Go is a Chinese board game, with origins that lie more than 3,000 years ago. It is immensely popular in Asia, where Japanese newspapers feature it in its own column. It is also known as Wei Ch’i in China and Baduk in Korea, becoming a popular game worldwide.

History of Go

Go is a very early and historic board game, being played in China over 3,000 years ago; the earliest references to the game are found as early as the 4th Century BC. It was, for a while, considered one of the four cultured arts. It was originally played on a 17×17 grid, but this quickly changed to the 19×19 grid which is still used today.

By the 7th century AD, the game of Go had already reached Korea and Japan. It slowly spread across the globe, with references to the game being found as early as the 16th Century in Europe. However, it did not take off in Europe until the 19th Century.  By the 1930s, various countries, including America and Germany, had their own Go Associations.

Interestingly, in 1996 a game of Go was played between a NASA Astronaut and a Japanese Astronaut in space.

Go Gameplay

Gameplay traditionally takes place on a board featuring a 19×19 grid.
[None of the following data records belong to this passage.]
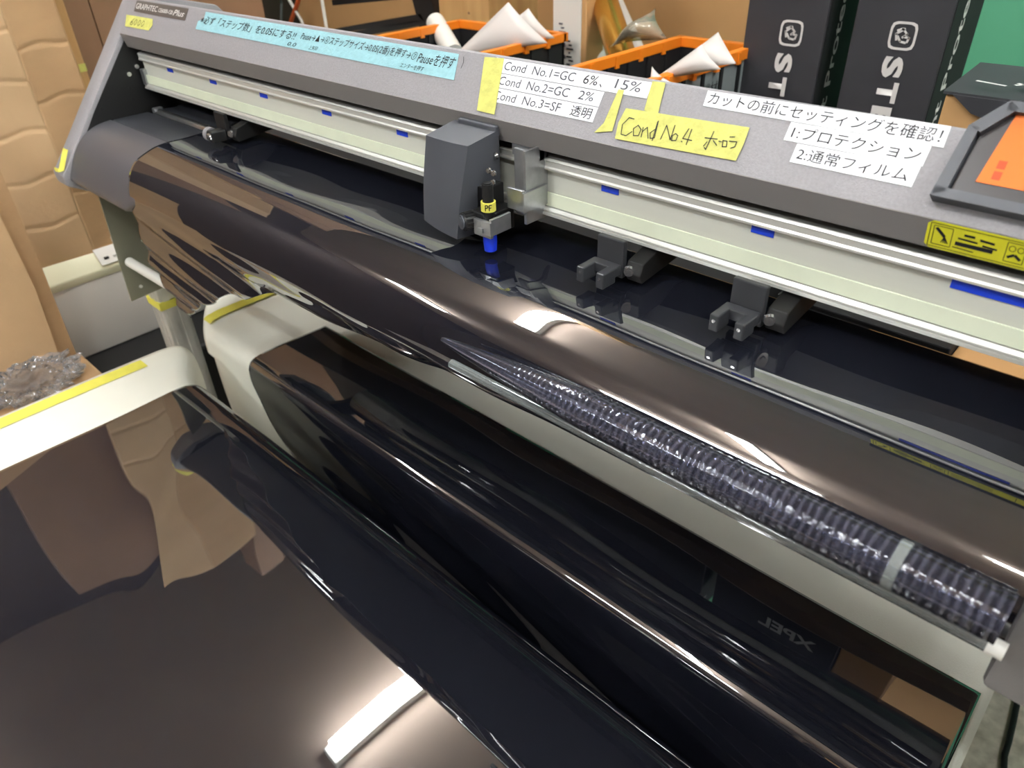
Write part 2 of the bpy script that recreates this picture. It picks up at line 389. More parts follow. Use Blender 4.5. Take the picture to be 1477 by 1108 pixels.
# right housing
b = MB(); b.box(W - .004, 1.66, .352, .70, .862, 1.06, .004); b.build('right_housing', M['hood_dark'], pl, True)

# carriage
cx0, cx1 = .764, .821
def carr(u, v):   # front shell, bowed outwards
    z = .9620 + (1.050 - .9620) * v
    y = .4500 - .0045 * math.sin(math.pi * v) - .0130 * (1 - v) ** 1.3
    xl = cx0 + .001 * math.sin(math.pi * v) - .004 * (1 - v) * 0; xr = cx1 - .010 * (1 - v) ** 1.5
    x = xl + (xr - xl) * u
    y += .006 * (2 * u - 1) ** 2 * .35
    z += .006 * (1 - v) ** 6 * (1 - u) * 1.3
    return x, y, z
nu, nv = 14, 18
fr = [carr(i / (nu - 1), j / (nv - 1)) for j in range(nv) for i in range(nu)]
bm = MB(); V = [bm.bm.verts.new(p) for p in fr]
B = [bm.bm.verts.new((cx0 + (cx1 + .002 - cx0) * (i / (nu - 1)), .490 + .0 * j, fr[j * nu + i][2] + (.006 if j == nv - 1 else 0))) for j in range(nv) for i in range(nu)]
def idx(i, j): return j * nu + i
for j in range(nv - 1):
    for i in range(nu - 1): bm.bm.faces.new((V[idx(i, j)], V[idx(i + 1, j)], V[idx(i + 1, j + 1)], V[idx(i, j + 1)]))
    bm.bm.faces.new((V[idx(nu - 1, j)], B[idx(nu - 1, j)], B[idx(nu - 1, j + 1)], V[idx(nu - 1, j + 1)]))
    bm.bm.faces.new((V[idx(0, j)], V[idx(0, j + 1)], B[idx(0, j + 1)], B[idx(0, j)]))
for i in range(nu - 1):
    bm.bm.faces.new((V[idx(i, nv - 1)], V[idx(i + 1, nv - 1)], B[idx(i + 1, nv - 1)], B[idx(i, nv - 1)]))
    bm.bm.faces.new((V[idx(i, 0)], B[idx(i, 0)], B[idx(i + 1, 0)], V[idx(i + 1, 0)]))
cg = bm.build('carriage', M['charcoal'], pl, True, 35)
tag(cg, 'charcoal plastic tool carriage cover')
MB().box(cx0 + .008, cx1 + .002, .486, .492, 1.050, 1.0600, .0015).build('cover_lip', M['charcoal'], cg)
MB().box(cx1 - .012, cx1 + .010, .462, .486, .960, 1.010, .001).build('tool_arm', M['black'], cg)
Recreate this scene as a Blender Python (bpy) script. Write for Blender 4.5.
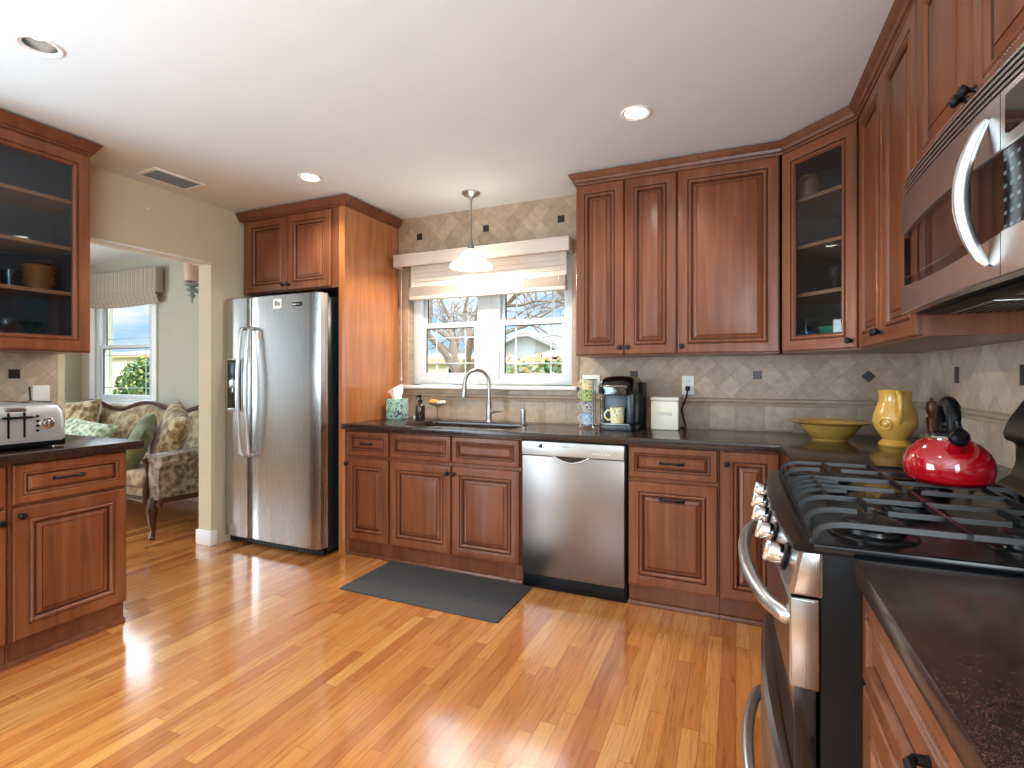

The game is for two players, which take turns placing stones at the intersecting points on the grid. A strong element of the game is that stones must have a ‘liberty’, or open intersection adjacent to them in the game. The opposing player may capture the other player’s stone by surrounding its four adjacent sides. If this occurs, the captured piece is removed.

Gameplay continues this way until no profitable moves can be made, wherein both players pass the turn. The player with the greater number of controlled or surrounded stones, taking the captured stones into account, is declared the winner.

As such, this game is rather tactical. Games of Go quickly divide into hotly contested zones on the board, with trades and counter attacks being common strategies.